§ DATASET EXTRACT
:::
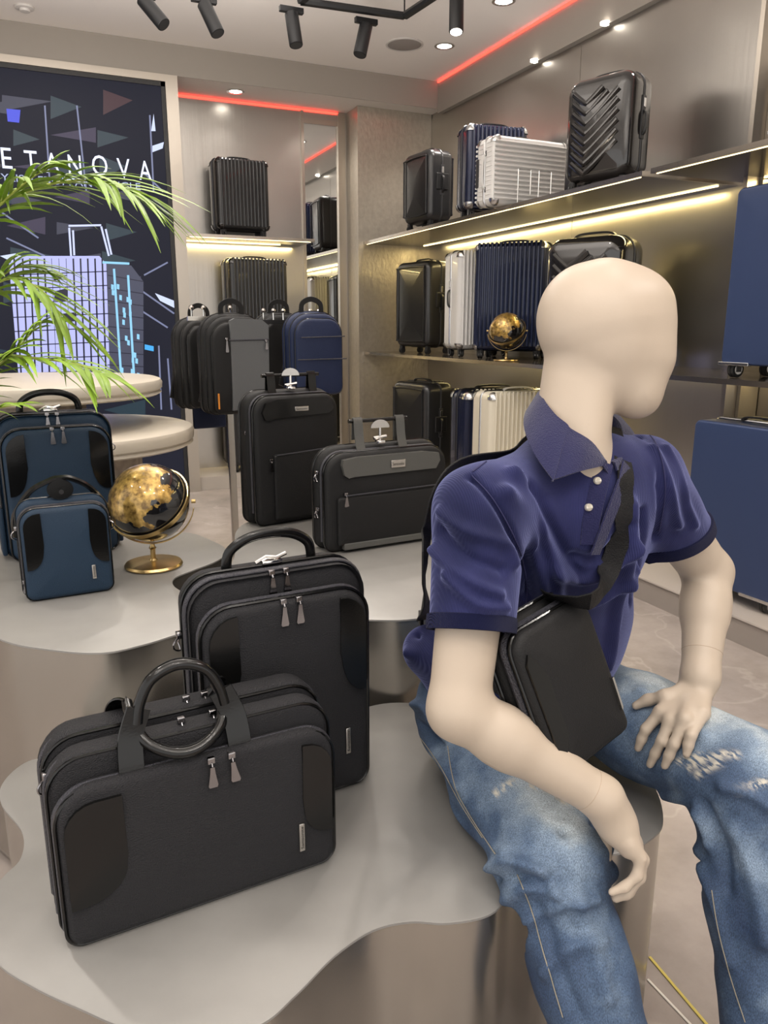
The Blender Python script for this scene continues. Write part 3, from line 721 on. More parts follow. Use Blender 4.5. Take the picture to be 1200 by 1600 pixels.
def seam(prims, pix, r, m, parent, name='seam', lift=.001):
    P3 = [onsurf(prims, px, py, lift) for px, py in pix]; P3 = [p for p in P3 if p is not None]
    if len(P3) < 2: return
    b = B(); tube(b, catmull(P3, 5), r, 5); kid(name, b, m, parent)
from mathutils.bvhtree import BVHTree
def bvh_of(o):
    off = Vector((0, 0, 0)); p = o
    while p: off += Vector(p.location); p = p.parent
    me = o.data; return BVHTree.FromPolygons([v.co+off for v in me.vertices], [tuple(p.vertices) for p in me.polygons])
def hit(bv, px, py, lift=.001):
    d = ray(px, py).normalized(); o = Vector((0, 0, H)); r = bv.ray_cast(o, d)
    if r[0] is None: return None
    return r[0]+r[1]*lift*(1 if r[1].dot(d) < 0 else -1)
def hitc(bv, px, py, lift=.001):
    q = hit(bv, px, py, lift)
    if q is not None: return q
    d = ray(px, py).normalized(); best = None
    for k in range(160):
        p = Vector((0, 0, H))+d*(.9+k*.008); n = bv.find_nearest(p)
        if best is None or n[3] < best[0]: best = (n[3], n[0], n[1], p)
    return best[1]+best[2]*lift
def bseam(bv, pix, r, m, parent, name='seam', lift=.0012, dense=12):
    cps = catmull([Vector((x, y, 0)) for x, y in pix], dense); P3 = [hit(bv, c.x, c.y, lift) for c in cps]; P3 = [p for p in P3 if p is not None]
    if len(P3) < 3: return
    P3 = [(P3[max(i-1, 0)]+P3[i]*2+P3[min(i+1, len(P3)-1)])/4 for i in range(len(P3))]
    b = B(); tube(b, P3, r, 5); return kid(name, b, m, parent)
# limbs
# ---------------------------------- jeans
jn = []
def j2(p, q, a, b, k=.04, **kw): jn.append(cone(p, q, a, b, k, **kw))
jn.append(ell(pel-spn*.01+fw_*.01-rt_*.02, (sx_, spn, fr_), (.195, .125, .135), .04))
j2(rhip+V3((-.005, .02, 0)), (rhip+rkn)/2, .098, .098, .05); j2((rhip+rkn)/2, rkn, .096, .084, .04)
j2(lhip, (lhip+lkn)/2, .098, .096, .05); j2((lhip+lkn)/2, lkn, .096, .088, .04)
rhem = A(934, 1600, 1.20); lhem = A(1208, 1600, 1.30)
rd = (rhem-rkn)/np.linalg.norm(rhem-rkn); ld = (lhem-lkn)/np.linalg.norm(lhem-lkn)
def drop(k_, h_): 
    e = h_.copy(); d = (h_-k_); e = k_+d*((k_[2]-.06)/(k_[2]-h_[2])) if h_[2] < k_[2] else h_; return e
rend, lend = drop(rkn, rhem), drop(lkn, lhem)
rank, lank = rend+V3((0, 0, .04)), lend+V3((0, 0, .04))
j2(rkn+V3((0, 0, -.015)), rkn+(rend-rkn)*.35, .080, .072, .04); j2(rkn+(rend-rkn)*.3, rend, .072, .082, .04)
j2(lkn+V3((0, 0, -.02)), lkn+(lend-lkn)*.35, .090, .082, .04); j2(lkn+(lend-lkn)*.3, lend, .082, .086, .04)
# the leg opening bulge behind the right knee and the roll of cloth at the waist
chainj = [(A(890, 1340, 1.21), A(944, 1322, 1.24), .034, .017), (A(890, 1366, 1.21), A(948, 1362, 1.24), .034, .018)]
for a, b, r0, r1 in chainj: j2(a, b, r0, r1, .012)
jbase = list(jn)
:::
§ PROBLEM
Every line of the material is to be quoted exactly, with no pictures carried over.

§ EXERCISE OUTPUT
The Blender Python script for this scene continues. Write part 3, from line 721 on. More parts follow. Use Blender 4.5. Take the picture to be 1200 by 1600 pixels.
def seam(prims, pix, r, m, parent, name='seam', lift=.001):
    P3 = [onsurf(prims, px, py, lift) for px, py in pix]; P3 = [p for p in P3 if p is not None]
    if len(P3) < 2: return
    b = B(); tube(b, catmull(P3, 5), r, 5); kid(name, b, m, parent)
from mathutils.bvhtree import BVHTree
def bvh_of(o):
    off = Vector((0, 0, 0)); p = o
    while p: off += Vector(p.location); p = p.parent
    me = o.data; return BVHTree.FromPolygons([v.co+off for v in me.vertices], [tuple(p.vertices) for p in me.polygons])
def hit(bv, px, py, lift=.001):
    d = ray(px, py).normalized(); o = Vector((0, 0, H)); r = bv.ray_cast(o, d)
    if r[0] is None: return None
    return r[0]+r[1]*lift*(1 if r[1].dot(d) < 0 else -1)
def hitc(bv, px, py, lift=.001):
    q = hit(bv, px, py, lift)
    if q is not None: return q
    d = ray(px, py).normalized(); best = None
    for k in range(160):
        p = Vector((0, 0, H))+d*(.9+k*.008); n = bv.find_nearest(p)
        if best is None or n[3] < best[0]: best = (n[3], n[0], n[1], p)
    return best[1]+best[2]*lift
def bseam(bv, pix, r, m, parent, name='seam', lift=.0012, dense=12):
    cps = catmull([Vector((x, y, 0)) for x, y in pix], dense); P3 = [hit(bv, c.x, c.y, lift) for c in cps]; P3 = [p for p in P3 if p is not None]
    if len(P3) < 3: return
    P3 = [(P3[max(i-1, 0)]+P3[i]*2+P3[min(i+1, len(P3)-1)])/4 for i in range(len(P3))]
    b = B(); tube(b, P3, r, 5); return kid(name, b, m, parent)
# limbs
# ---------------------------------- jeans
jn = []
def j2(p, q, a, b, k=.04, **kw): jn.append(cone(p, q, a, b, k, **kw))
jn.append(ell(pel-spn*.01+fw_*.01-rt_*.02, (sx_, spn, fr_), (.195, .125, .135), .04))
j2(rhip+V3((-.005, .02, 0)), (rhip+rkn)/2, .098, .098, .05); j2((rhip+rkn)/2, rkn, .096, .084, .04)
j2(lhip, (lhip+lkn)/2, .098, .096, .05); j2((lhip+lkn)/2, lkn, .096, .088, .04)
rhem = A(934, 1600, 1.20); lhem = A(1208, 1600, 1.30)
rd = (rhem-rkn)/np.linalg.norm(rhem-rkn); ld = (lhem-lkn)/np.linalg.norm(lhem-lkn)
def drop(k_, h_): 
    e = h_.copy(); d = (h_-k_); e = k_+d*((k_[2]-.06)/(k_[2]-h_[2])) if h_[2] < k_[2] else h_; return e
rend, lend = drop(rkn, rhem), drop(lkn, lhem)
rank, lank = rend+V3((0, 0, .04)), lend+V3((0, 0, .04))
j2(rkn+V3((0, 0, -.015)), rkn+(rend-rkn)*.35, .080, .072, .04); j2(rkn+(rend-rkn)*.3, rend, .072, .082, .04)
j2(lkn+V3((0, 0, -.02)), lkn+(lend-lkn)*.35, .090, .082, .04); j2(lkn+(lend-lkn)*.3, lend, .082, .086, .04)
# the leg opening bulge behind the right knee and the roll of cloth at the waist
chainj = [(A(890, 1340, 1.21), A(944, 1322, 1.24), .034, .017), (A(890, 1366, 1.21), A(948, 1362, 1.24), .034, .018)]
for a, b, r0, r1 in chainj: j2(a, b, r0, r1, .012)
jbase = list(jn)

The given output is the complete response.